U.S. spies get a top-secret Web of their own (Scott Shane, September 2, 2007, IHT)

In December, officials say, the agencies will introduce A-Space, a top-secret variant of the social networking Web sites MySpace and Facebook. The "A" stands for "analyst," and where Facebook users swap snapshots, homework tips and gossip, intelligence analysts will be able to compare notes on satellite photos of North Korean nuclear sites, Iraqi insurgents and Chinese missiles.

A-Space will join Intellipedia, the spooks' Wikipedia, where intelligence officers from all 16 U.S. spy agencies pool their knowledge. Sixteen months after its creation, officials say, the top-secret version of Intellipedia has 29,255 articles, with an average of 114 new articles and more than 4,800 edits to articles added each workday.

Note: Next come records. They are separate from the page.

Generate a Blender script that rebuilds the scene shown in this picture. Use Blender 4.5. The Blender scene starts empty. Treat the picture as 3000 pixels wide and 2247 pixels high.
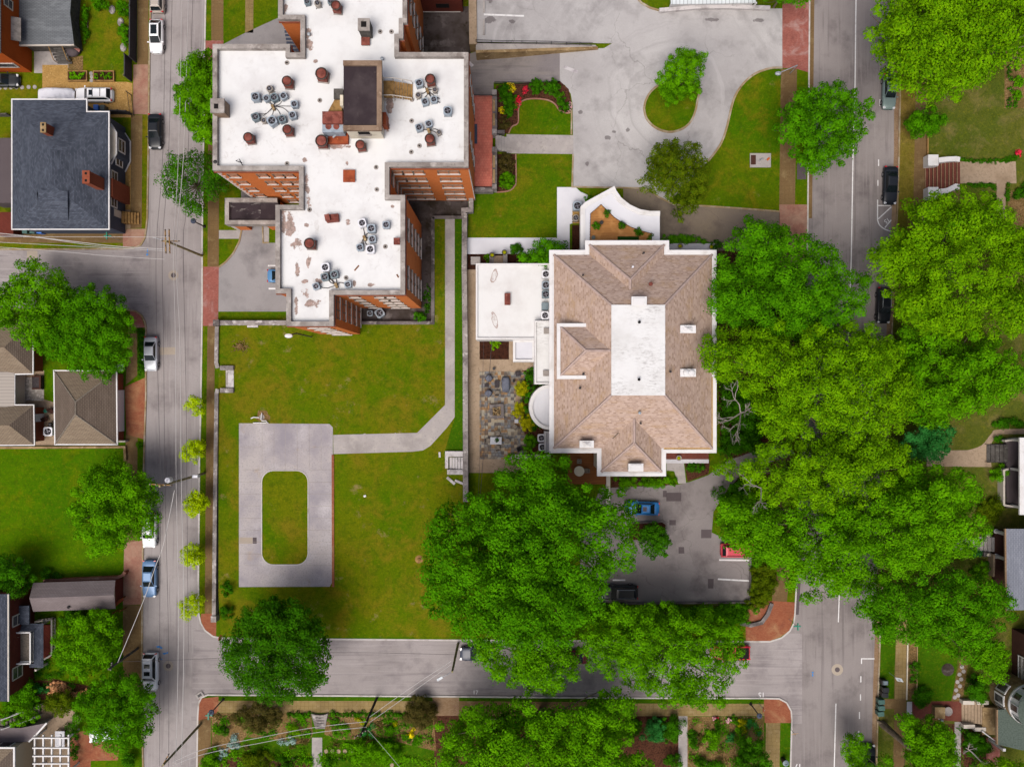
import bpy, math, random
import numpy as np
from mathutils import Vector, Matrix
random.seed(7)
H, F = 107.0, 2356.0
S = F / H
CX, CY = 1500.0, 1123.5
C = bpy.context.scene.collection
PI = math.pi
R = math.radians

def P(px, py, z=0.0):
    """A point of the place at height z, from where the survey picture shows it."""
    k = (1 - z / H) / S
    return Vector(((px - CX) * k, (CY - py) * k, z))
def W(n, z=0.0):
    return n * (1 - z / H) / S
def PL(pts, z=0.0):
    return [P(p[0], p[1], z) for p in pts]

# ------------------------------------------------------------------ materials
GAIN = 1.6
def lin(h, g=None):
    g = GAIN if g is None else g
    o = []
    for i in (0, 2, 4):
        c = int(h[i:i + 2], 16) / 255
        c = c / 12.92 if c <= .04045 else ((c + .055) / 1.055) ** 2.4
        o.append(min(c / g, .9))
    return (*o, 1)
class NT:
    def __init__(s, name, rough=.85, spec=.3, metal=0.0, coat=0.0):
        s.m = bpy.data.materials.new(name); s.m.use_nodes = True
        s.t = s.m.node_tree; s.t.nodes.clear()
        s.out = s.n('ShaderNodeOutputMaterial'); s.b = s.n('ShaderNodeBsdfPrincipled')
        s.l(s.b.outputs[0], s.out.inputs[0])
        s.b.inputs['Roughness'].default_value = rough
        s.b.inputs['Specular IOR Level'].default_value = spec
        s.b.inputs['Metallic'].default_value = metal
        s.b.inputs['Coat Weight'].default_value = coat
        g = s.n('ShaderNodeNewGeometry'); s.pos = g.outputs['Position']; s.isl = g.outputs['Random Per Island']
    def n(s, t, **k):
        x = s.t.nodes.new(t)
        for a, b in k.items(): setattr(x, a, b)
        return x
    def l(s, a, b): s.t.links.new(a, b)
    def sock(s, x, v):
        if hasattr(v, 'links'): s.l(v, x)
        else: x.default_value = v
    def map(s, scale=(1, 1, 1), rot=0.0, vec=None):
        m = s.n('ShaderNodeMapping'); s.l(vec or s.pos, m.inputs[0])
        m.inputs['Scale'].default_value = scale; m.inputs['Rotation'].default_value = (0, 0, rot)
        return m.outputs[0]
    def noise(s, scale, detail=4, rough=.55, stretch=None, rot=0.0, dist=0.0):
        n = s.n('ShaderNodeTexNoise'); s.l(s.map(stretch, rot) if stretch else s.pos, n.inputs['Vector'])
        n.inputs['Scale'].default_value = scale; n.inputs['Detail'].default_value = detail
        n.inputs['Roughness'].default_value = rough; n.inputs['Distortion'].default_value = dist
        return n.outputs[0]
    def ramp(s, f, lo, hi):
        r = s.n('ShaderNodeMapRange'); s.l(f, r.inputs[0]); r.clamp = True
        r.inputs[1].default_value = lo; r.inputs[2].default_value = hi
        return r.outputs[0]
    def math(s, op, a, b=0.0):
        m = s.n('ShaderNodeMath', operation=op); s.sock(m.inputs[0], a); s.sock(m.inputs[1], b)
        return m.outputs[0]
    def mix(s, f, a, b, mode='MIX'):
        m = s.n('ShaderNodeMix', data_type='RGBA', blend_type=mode)
        s.sock(m.inputs[0], f); s.sock(m.inputs[6], a); s.sock(m.inputs[7], b)
        return m.outputs[2]
    def cracks(s, scale, width, warp=1.0):
        n = s.n('ShaderNodeTexNoise'); s.l(s.pos, n.inputs['Vector']); n.inputs['Scale'].default_value = .5; n.inputs['Detail'].default_value = 5
        v = s.n('ShaderNodeVectorMath', operation='SCALE'); s.l(n.outputs['Color'], v.inputs[0]); v.inputs['Scale'].default_value = warp * 3
        a = s.n('ShaderNodeVectorMath', operation='ADD'); s.l(s.pos, a.inputs[0]); s.l(v.outputs[0], a.inputs[1])
        f = s.n('ShaderNodeVectorMath', operation='MULTIPLY'); s.l(a.outputs[0], f.inputs[0]); f.inputs[1].default_value = (1, 1, 0)
        o = s.n('ShaderNodeTexVoronoi', feature='DISTANCE_TO_EDGE'); s.l(f.outputs[0], o.inputs['Vector']); o.inputs['Scale'].default_value = scale
        return s.ramp(o.outputs['Distance'], width * scale, 0.0)
    def spots(s, lst, jit=.6, scale=1.2):
        """Stains: soft ellipses (x, y, rx, ry) at their places on the surface, edges broken by noise."""
        tot = None
        nz = s.noise(scale, 5, .65)
        for (x, y, rx, ry) in lst:
            m = s.n('ShaderNodeMapping', vector_type='POINT'); s.l(s.pos, m.inputs[0])
            m.inputs['Location'].default_value = (-x / rx, -y / ry, 0); m.inputs['Scale'].default_value = (1 / rx, 1 / ry, 0)
            ln = s.n('ShaderNodeVectorMath', operation='LENGTH'); s.l(m.outputs[0], ln.inputs[0])
            f = s.ramp(ln.outputs['Value'], 1.0, .2)
            tot = f if tot is None else s.math('MAXIMUM', tot, f)
        k = s.math('ADD', tot, s.math('MULTIPLY', s.math('SUBTRACT', nz, .5), jit * 4))
        return s.ramp(s.math('MULTIPLY', k, s.math('MINIMUM', s.math('MULTIPLY', tot, 3), 1.0)), .45, .62)
    def bricks(s, w, h, c1, c2, mortar, msize=.02, rot=0.0, off=.5, bias=0.0, vert=False):
        b = s.n('ShaderNodeTexBrick'); b.offset = off
        if vert:
            c = s.n('ShaderNodeSeparateXYZ'); s.l(s.pos, c.inputs[0]); k = s.n('ShaderNodeCombineXYZ')
            s.l(s.math('ADD', c.outputs[0], c.outputs[1]), k.inputs[0]); s.l(c.outputs[2], k.inputs[1]); s.l(k.outputs[0], b.inputs['Vector'])
        else: s.l(s.map((1, 1, 1), rot), b.inputs['Vector'])
        b.inputs['Scale'].default_value = 1; b.inputs['Brick Width'].default_value = w; b.inputs['Row Height'].default_value = h
        b.inputs['Mortar Size'].default_value = msize; b.inputs['Bias'].default_value = bias; b.inputs['Mortar Smooth'].default_value = .3
        s.sock(b.inputs['Color1'], c1); s.sock(b.inputs['Color2'], c2); s.sock(b.inputs['Mortar'], mortar)
        return b.outputs['Color']
    def bump(s, f, st, dist=.02):
        b = s.n('ShaderNodeBump'); s.l(f, b.inputs['Height']); b.inputs['Strength'].default_value = st; b.inputs['Distance'].default_value = dist
        s.l(b.outputs[0], s.b.inputs['Normal'])
    def done(s, col):
        s.sock(s.b.inputs['Base Color'], col); return s.m

def simple(name, col, rough=.8, spec=.3, metal=0.0, var=None, coat=0.0, g=None):
    t = NT(name, rough, spec, metal, coat)
    c = lin(col, g)
    for v in (var or []):
        sc, c2, lo, hi = v[:4]
        f = t.ramp(t.noise(sc, 5, .6, v[4] if len(v) > 4 else None), lo, hi)
        c = t.mix(f, c, lin(c2, g))
    return t.done(c)

def asphalt(name, base, dark, light, crack=0.0, cscale=.12, streak=None, oil=None, ring=None):
    t = NT(name, .93, .2)
    c = t.mix(t.ramp(t.noise(.09, 5, .6), .35, .7), lin(base), lin(light))
    c = t.mix(t.ramp(t.noise(.25, 6, .65), .5, .72), c, lin(dark))
    if streak:
        c = t.mix(t.ramp(t.noise(.5, 4, .6, streak), .52, .75), c, lin(light))
        c = t.mix(t.ramp(t.noise(.33, 4, .6, streak, 0, .4), .56, .78), c, lin(dark))
    c = t.mix(t.math('MULTIPLY', t.ramp(t.noise(9, 2, .8), .35, .7), .5), c, t.mix(.6, c, lin(dark)))
    c = t.mix(t.math('MULTIPLY', t.ramp(t.noise(4.5, 3, .8), .55, .75), .35), c, lin(light))
    if crack:
        k = t.math('MULTIPLY', t.cracks(cscale, .05), t.ramp(t.noise(.07, 2), .4, .6))
        c = t.mix(t.math('MULTIPLY', k, crack), c, t.mix(.6, c, lin('4A423E')))
    if ring:
        ln = t.n('ShaderNodeVectorMath', operation='DISTANCE'); t.l(t.pos, ln.inputs[0]); ln.inputs[1].default_value = (ring[0], ring[1], 0)
        cb = t.n('ShaderNodeCombineXYZ'); t.l(t.math('ADD', ln.outputs['Value'], t.math('MULTIPLY', t.noise(.12, 3), 4.0)), cb.inputs[0])
        nn = t.n('ShaderNodeTexNoise'); t.l(cb.outputs[0], nn.inputs['Vector']); nn.inputs['Scale'].default_value = 1.1; nn.inputs['Detail'].default_value = 4
        k = t.math('MULTIPLY', t.ramp(nn.outputs[0], .52, .68), t.ramp(t.noise(.09, 3), .38, .6)); c = t.mix(t.math('MULTIPLY', k, .4), c, lin(dark))
        k = t.math('MULTIPLY', t.ramp(nn.outputs[0], .44, .3), t.ramp(t.noise(.11, 3), .4, .62)); c = t.mix(t.math('MULTIPLY', k, .4), c, lin('DCD8D8'))
    if oil: c = t.mix(t.math('MULTIPLY', t.spots(oil, .5, 1.5), .65), c, lin('5A5052'))
    return t.done(c)

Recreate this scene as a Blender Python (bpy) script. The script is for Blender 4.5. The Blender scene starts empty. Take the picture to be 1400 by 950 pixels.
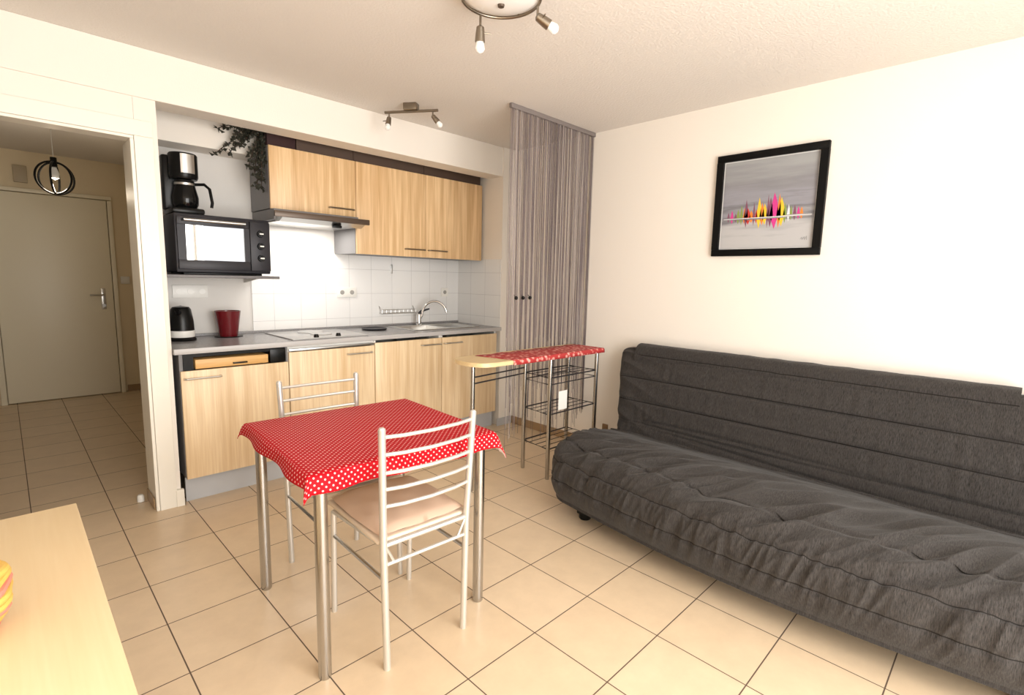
import bpy, bmesh, math, random
from mathutils import Vector, Matrix, noise
random.seed(7)
S = bpy.context.scene
C = S.collection
PI = math.pi

# ------------------------------------------------------------------ camera
CX, CY, CZ, YAW, PIT, ROL, FPX = -2.017, -1.523, 1.345, .786, .133, .023, 695.2
fw = Vector((math.sin(YAW)*math.cos(PIT), math.cos(YAW)*math.cos(PIT), -math.sin(PIT)))
rt = Vector((math.cos(YAW), -math.sin(YAW), 0)); up = rt.cross(fw)
r2 = math.cos(ROL)*rt + math.sin(ROL)*up; u2 = -math.sin(ROL)*rt + math.cos(ROL)*up
cd = bpy.data.cameras.new('camera'); cam = bpy.data.objects.new('camera', cd); C.objects.link(cam)
cd.sensor_width = 36; cd.lens = 36*FPX/1400; cd.clip_start = .02
M = Matrix((r2, u2, -fw)).transposed().to_4x4(); M.translation = (CX, CY, CZ); cam.matrix_world = M
S.camera = cam

# ------------------------------------------------------------------ light and exposure
S.view_settings.view_transform = 'Standard'; S.view_settings.look = 'None'
S.view_settings.gamma = 1; S.view_settings.use_curve_mapping = False
S.view_settings.exposure = 0.30
w = bpy.data.worlds.new('daylight'); S.world = w; w.use_nodes = True
w.node_tree.nodes['Background'].inputs[0].default_value = (.95, .97, 1, 1)
w.node_tree.nodes['Background'].inputs[1].default_value = 1.7
def area(name, loc, rot, sx, sy, power, col):
    l = bpy.data.lights.new(name, 'AREA'); l.shape = 'RECTANGLE'; l.size = sx; l.size_y = sy
    l.energy = power; l.color = col
    o = bpy.data.objects.new(name, l); C.objects.link(o); o.location = loc; o.rotation_euler = rot
    return o
area('window_daylight', (-1.05, -2.86, 1.2), (PI/2, 0, 0), 2.2, 2.1, 112, (1, .965, .91))

# ------------------------------------------------------------------ helpers
def BM(): return bmesh.new()
def box(bm, x0, x1, y0, y1, z0, z1, bev=0, seg=2, mi=0):
    t = bmesh.new()
    bmesh.ops.create_cube(t, size=1)
    for v in t.verts:
        v.co = Vector(((x0+x1)/2+v.co.x*(x1-x0), (y0+y1)/2+v.co.y*(y1-y0), (z0+z1)/2+v.co.z*(z1-z0)))
    if bev: bmesh.ops.bevel(t, geom=t.edges[:], offset=bev, segments=seg, affect='EDGES', profile=.5)
    for f in t.faces: f.material_index = mi
    merge(bm, t); return bm
def merge(bm, t, mat=None):
    if mat is not None: bmesh.ops.transform(t, matrix=mat, verts=t.verts[:])
    me = bpy.data.meshes.new('tmp'); t.to_mesh(me); t.free(); bm.from_mesh(me); bpy.data.meshes.remove(me)
def tube(bm, pts, r, n=10, closed=False, mi=0, flat=1.0):
    pts = [Vector(p) for p in pts]; N = len(pts); rings = []
    rr = r if isinstance(r, (list, tuple)) else [r]*N
    prev = None
    for i, p in enumerate(pts):
        if closed: d = (pts[(i+1) % N]-pts[i-1])
        else: d = pts[min(i+1, N-1)]-pts[max(i-1, 0)]
        d.normalize()
        if prev is None:
            a = Vector((0, 0, 1)) if abs(d.z) < .9 else Vector((1, 0, 0))
            s = d.cross(a).normalized()
        else:
            s = (prev - d*prev.dot(d)).normalized()
        prev = s; t = d.cross(s)
        rings.append([bm.verts.new(p + (s*math.cos(k*2*PI/n) + t*math.sin(k*2*PI/n)*flat)*rr[i]) for k in range(n)])
    for i in range(N if closed else N-1):
        a, b = rings[i], rings[(i+1) % N]
        for k in range(n):
            f = bm.faces.new((a[k], a[(k+1) % n], b[(k+1) % n], b[k])); f.material_index = mi
    if not closed:
        for rg, rev in ((rings[0], True), (rings[-1], False)):
            f = bm.faces.new(rg[::-1] if rev else rg); f.material_index = mi
    return bm
def lathe(bm, prof, cx=0, cy=0, cz=0, n=32, mi=0):
    rings = []
    for (r, z) in prof:
        rings.append([bm.verts.new((cx+r*math.cos(k*2*PI/n), cy+r*math.sin(k*2*PI/n), cz+z)) for k in range(n)] if r > 1e-6 else [bm.verts.new((cx, cy, cz+z))])
    for a, b in zip(rings, rings[1:]):
        for k in range(n):
            k2 = (k+1) % n
            if len(a) == 1 and len(b) == 1: continue
            if len(a) == 1: vs = (a[0], b[k2], b[k])
            elif len(b) == 1: vs = (a[k], a[k2], b[0])
            else: vs = (a[k], a[k2], b[k2], b[k])
            bm.faces.new(vs).material_index = mi
    return bm
def obj(name, bm, m, parent=None, smooth=True, ang=40):
    bmesh.ops.recalc_face_normals(bm, faces=bm.faces[:])
    me = bpy.data.meshes.new(name); bm.to_mesh(me); bm.free()
    for x in (m if isinstance(m, (list, tuple)) else [m]): me.materials.append(x)
    if smooth:
        me.polygons.foreach_set('use_smooth', [True]*len(me.polygons)); me.set_sharp_from_angle(angle=math.radians(ang))
    o = bpy.data.objects.new(name, me); C.objects.link(o)
    if parent: o.parent = parent
    return o
def tag(o, label, cat, group=None, kind=None):
    o['label'] = label; o['category'] = cat
    if group: o['group'] = group
    if kind: o['kind'] = kind
    return o
def thing(name, label, cat, loc=(0, 0, 0), rz=0, group=None):
    o = bpy.data.objects.new(name, None); C.objects.link(o); o.location = loc; o.rotation_euler = (0, 0, rz)
    o.empty_display_size = .1
    return tag(o, label, cat, group)
def struct(name, bm, m, parent=None, smooth=False, label=None):
    o = obj(name, bm, m, parent, smooth)
    if not parent: o['kind'] = 'structure'
    if label: o['label'] = label
    return o
def dup(root, loc, rz, label):
    r = root.copy(); C.objects.link(r); r.location = loc; r.rotation_euler = (0, 0, rz); r['label'] = label
    for ch in list(root.children):
        c = ch.copy(); C.objects.link(c); c.parent = r
        for g in ch.children:
            d = g.copy(); C.objects.link(d); d.parent = c
    return r
def P(bm): return bm

# ------------------------------------------------------------------ materials
def mat(name, col, rough=.5, metal=0, spec=.5, **k):
    m = bpy.data.materials.new(name); m.use_nodes = True
    b = m.node_tree.nodes['Principled BSDF']
    b.inputs['Base Color'].default_value = (*col, 1); b.inputs['Roughness'].default_value = rough
    b.inputs['Metallic'].default_value = metal; b.inputs['Specular IOR Level'].default_value = spec
    for kk, v in k.items(): b.inputs[kk.replace('_', ' ')].default_value = v
    return m
class NT:
    def __init__(s, m): s.t = m.node_tree; s.n = s.t.nodes; s.b = s.n['Principled BSDF']
    def add(s, typ, ins={}, **p):
        n = s.n.new(typ)
        for k, v in p.items(): setattr(n, k, v)
        for k, v in ins.items():
            if isinstance(v, bpy.types.NodeSocket): s.t.links.new(v, n.inputs[k])
            else: n.inputs[k].default_value = v
        return n
    def link(s, a, b): s.t.links.new(a, b)
    def math(s, op, a, b=0.): return s.add('ShaderNodeMath', {0: a, 1: b}, operation=op).outputs[0]
    def ramp(s, fac, stops):
        n = s.add('ShaderNodeValToRGB', {0: fac}); e = n.color_ramp.elements
        while len(e) < len(stops): e.new(.5)
        for i, (p, c) in enumerate(stops): e[i].position = p; e[i].color = (*c, 1)
        return n.outputs[0]
    def bump(s, h, strength, dist):
        n = s.add('ShaderNodeBump', {'Height': h, 'Strength': strength, 'Distance': dist}); s.link(n.outputs[0], s.b.inputs['Normal'])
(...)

A separate online Library of National Intelligence is to include all official intelligence reports sent out by each agency, offering Amazon.com-style suggestions: if you liked that piece on Venezuela's oil reserves, how about this one on Russia's?

And blogs, accessible only to other spies, are proliferating behind the security fences.


It's a start, but they're still too insular. The system should be opened beyond the intelligence community.

Posted by Orrin Judd at September 2, 2007 8:16 AM
Comments

Give it two weeks. It will be. Maybe not in an approved manner, but it will be.